Members of the Borough of Manhattan Community College (BMCC) basketball team, who are mostly Black, were in Lower Manhattan heading home from practice when someone threw a bottle at them. According to student Marquis Scott, a group of white men in front of a bar began shouting "N---ers" and "This is what slavery feels like!"

"We kept walking to the [subway] station, and when we look back, a group of six of the white men had run up behind us and were attacking us," said the 18-year-old Scott. He said he was thrown to the ground and attacked.

But when police arrived, they arrested Scott. "The first cop who got there...had to tackle two of the guys to get them off me," said Scott, who is the son of a police officer.

When the team's head coach Chester Mapp got a call from one of the players as the assault was taking place, he and some other players went to look for them. They were assaulted and robbed by group of thugs.

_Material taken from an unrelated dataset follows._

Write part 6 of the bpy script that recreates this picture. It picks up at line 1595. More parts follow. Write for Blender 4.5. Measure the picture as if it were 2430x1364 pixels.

"I see four white men jump over the turnstiles, and they start to attack my kids," Mapp said. "Then four more of them rush in. They're all yelling 'N---er time,' and 'N---ers, we're gonna get you.'"

"Never in my born days have I seen the kind of racism I witnessed last week right here in New York City," said Mapp, who was angry that only three of assailants were arrested at the time and charged with assault, not a hate crime.

Activists and the victims' schoolmates have urged BMCC to launch an internal investigation and for the NYPD to file hate crime charges. City Council member Charles Barron called for a protest at District Attorney Robert Morgenthau's office to demand the prosecution drop additional charges against Scott.

At a rally at City Hall on September 20 in solidarity with the demonstration in Jena that day, Barron welcomed everyone to "Jena, New York." The similarities are chilling--and not just because of the assault on the BMCC students.

In Oceanside, Long Island, a Black victim of a vicious beating by a gang of white youths was indicted on assault charges, despite a McDonald's security camera recording the entire incident. The victim, Aloysius Staton, could face a sentence of 25 years. None of his attackers were arrested.

"People better realize that they are living Upsouth in New York City," Barron said. "Right on our doorstep...we have cases where Black people are being assaulted and end up being charged with a crime."

People in cities across the country have their eye on Jena--as an example not only of the racism at the heart of the justice system, but also the possibilities for organizing resistance.